Saturday, August 15, 2009

A Concise Chinese-English Dictionary for Lovers – Book #70

Title A Concise Chinese-English Dictionary
for Lovers

Author Xiaolu Guo
Genre Adult Fiction
Pages 283
Publisher Doubleday
Copyright 2007

Synopsis (from web-site)

The novel tells the story of a Chinese woman who is sent by her parents to study in London. She soon renames herself "Z" because she finds that no one can pronounce her name, and then meets an English man without a name. Through the encounter, they both get to discover their own identity as well as the impossibility of two lovers to communicate.

The novel is deliberately written in the heroine's broken English, to begin with, in a post modern, near experimental dictionary form. With each chapter this broken English gradually improves, reflecting the improvement of the heroines's own English over the year in which the novel is set.

Why I read It
It was on a list of first person novels Lisa had (as research for her own book).
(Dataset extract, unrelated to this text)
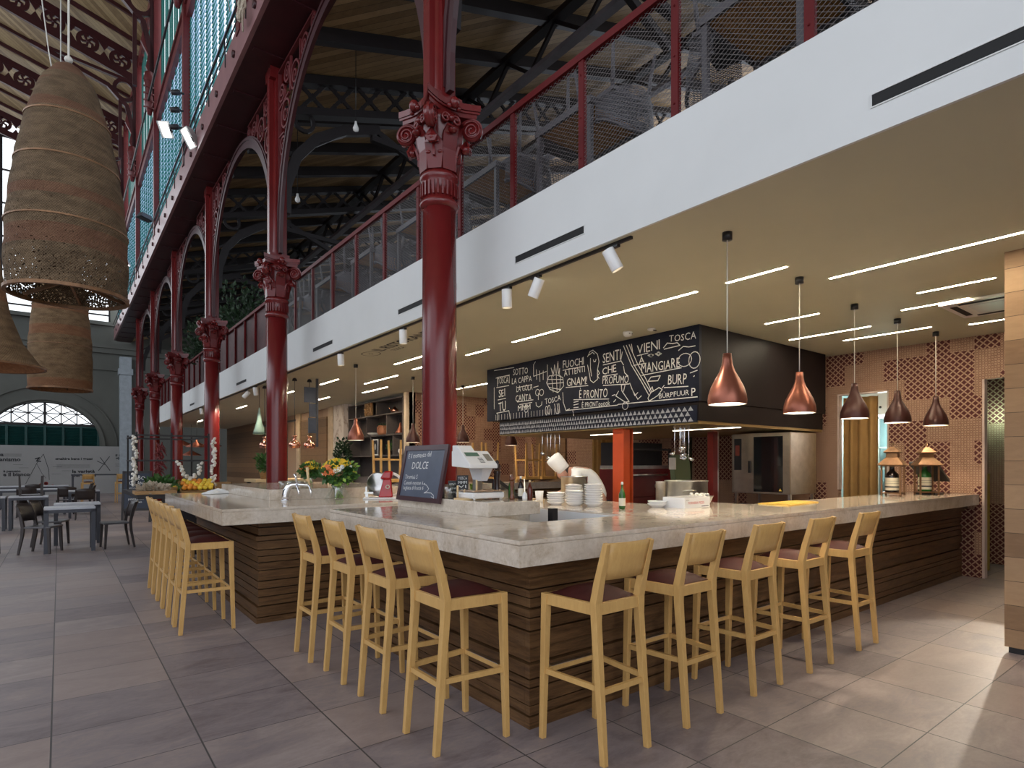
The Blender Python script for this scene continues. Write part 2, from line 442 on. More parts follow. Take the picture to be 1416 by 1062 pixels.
M['lat_y'] = lattice_mat('screen_tiles_side', 1); M['lat_x'] = lattice_mat('screen_tiles_front', 0)
M['white'] = plain('white_enamel', (.80,.79,.77), .3, 0, .03, 5)
M['china'] = plain('white_china', (.85,.83,.80), .18, 0, .02, 5)
M['steel'] = plain('brushed_steel', (.62,.60,.57), .28, 1, .12, 9)
M['chrome'] = plain('chrome', (.8,.8,.82), .07, 1, .03, 5)
M['copper'] = plain('copper', (.27,.090,.055), .34, .65, .10, 7, .5)
M['darkcopper'] = plain('brown_copper', (.060,.018,.014), .36, .25, .10, 7)
M['polcopper'] = plain('polished_copper', (.85,.42,.30), .12, 1, .06, 6)
M['black'] = plain('black_lacquer', (.014,.013,.014), .35, 0, .2, 6)
M['hood'] = plain('dark_brown_hood', (.012,.008,.008), .48, 0, .2, 2, .14)
M['daypane'] = emat('daylight_pane', (.84,.91,1.0), 1.9)
M['slate'] = plain('chalkboard_slate', (.010,.013,.028), .5, 0, .35, 3, .2)
M['greychalk'] = plain('smudged_chalk', (.36,.37,.40), .9, 0, .35, 40, .1)
M['chalk'] = plain('white_chalk', (.78,.78,.76), .9, 0, .08, 60, .1)
M['orange'] = plain('orange_steel', (.62,.085,.022), .42, 0, .06, 4)
M['maroon'] = plain('maroon_enamel', (.085,.010,.010), .25, 0, .1, 4)
M['strip'] = emat('led_strip_light', (1, .86, .63), 85)
M['bulb'] = emat('warm_bulb', (1, .80, .52), 14)
M['clearbulb'] = plain('milky_bulb', (.75,.75,.72), .15, 0, .02, 5)
M['flood'] = emat('floodlight_glow', (.93, .97, 1), 3)
M['dark'] = plain('dark_void', (.006,.006,.006), .7, 0, .1, 5)
M['rattan'] = wicker_mat('woven_seagrass', (.075,.050,.030), (.20,.135,.08), (.17,.065,.04), (-2.35,-.75))
M['rattan2'] = wicker_mat('woven_seagrass_dense', (.11,.068,.036), (.27,.175,.095), (.24,.085,.04))
M['rattan_in'] = plain('seagrass_inside', (.34,.16,.07), .9, 0, .3, 30)
M['rope'] = plain('hemp_rope', (.45,.38,.29), .9, 0, .2, 60)
M['wirecord'] = plain('pale_cord', (.65,.62,.55), .6, 0, .05, 10)
M['roofwood'] = planks_mat('roof_boards', (.20,.115,.046), (.46,.30,.145), .145, (.52,.80,.16), .05)
M['navewood'] = planks_mat('nave_roof_boards', (.15,.090,.040), (.32,.225,.115), .16, (.62,-.75,-.18), .05)
M['teal'] = plain('teal_shutter_paint', (.010,.145,.125), .5, 0, .15, 4)
M['darkteal'] = plain('dark_teal_louvre', (.006,.055,.050), .5, 0, .2, 4)
M['blade'] = blade_mat()
M['wallgrey'] = plain('grey_green_plaster', (.135,.137,.122), .85, 0, .10, .7, .1)
M['pane'] = emat('frosted_daylight_pane', (.90,.95,1.0), 1.15)
M['greywall'] = plain('grey_panel_board', (.34,.335,.325), .6, 0, .04, 1)
M['ink'] = plain('black_print', (.03,.03,.035), .7)
M['chairbrown'] = plain('dark_brown_resin', (.040,.030,.028), .42, 0, .1, 5)
M['tablegrey'] = plain('charcoal_metal', (.050,.052,.065), .4, .1, .1, 5)
M['tabletop'] = plain('pale_grey_top', (.50,.51,.55), .28, 0, .04, 4)
M['net'] = net_mat('wire_netting', (.14,.12,.115), 30, .075)
M['weave'] = net_mat('grey_woven_shell', (.085,.080,.088), 60, .45)
M['balgrey'] = plain('grey_chair_frame', (.075,.068,.075), .5, 0, .1, 5)
M['tableunder'] = planks_mat('brown_slatted_table', (.40,.165,.035), (.52,.24,.06), .07, (0,1,0), .06)
M['corten'] = plain('rusted_steel_sheet', (.075,.032,.032), .6, .2, .35, 3)
M['leaf'] = plain('leaf_green', (.045,.12,.025), .5, 0, .4, 14)
M['leafdark'] = plain('dark_leaf_green', (.022,.050,.018), .6, 0, .4, 14)
M['lime'] = plain('lime_green_stem', (.25,.42,.06), .5, 0, .3, 14)
M['yellow'] = plain('yellow_petal', (.80,.52,.03), .6, 0, .2, 20)
M['opetal'] = plain('orange_petal', (.80,.22,.06), .6, 0, .2, 20)
M['wpetal'] = plain('white_petal', (.80,.80,.76), .6, 0, .05, 20)
M['slicer'] = plain('red_enamel', (.42,.010,.012), .2, 0, .05, 4)
M['clear'] = glassy('clear_glass', (1,1,1), .16, .03, (.93,.96,.95))
M['darkglass'] = plain('dark_glass', (.012,.012,.013), .06, 0, .1, 4)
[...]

The title sounded interesting enough, plus it met my ongoing criteria of being written by a female AND a foreign author – two for one.

The Good
It was interesting to see how she used the English language. It seems there is a lot of logic to the misspoken English used by an Asian novice. Also the imperative on the practical, or the direct, was enlightening. When “accused” of being funny she replies: “No. We Chinese don’t understand humour. We look funny just because the cultural difference, and we just being too honest.”

The Bad
I didn’t get the whole self discovery angle and thus the plot was a little lost for me.

The Ugly (my opinion)
Enjoyable and easy to read, but ultimately it was totally forgettable. I won’t remember anything about this book in about a month.

The Truth? (other reviews),
Powell's Books
The Guardian
The Independent

Mormon Mentions

Author Biography

Xiaolu Guo (Simplified Chinese 郭小櫓 guô xiǎo lǔ, born 1973[1]) is a Chinese novelist and filmmaker, who uses film and literary language to explore themes of alienation, memory, personal journeys, daily tragedies and develops her own vision of China's past and its future in a global environment.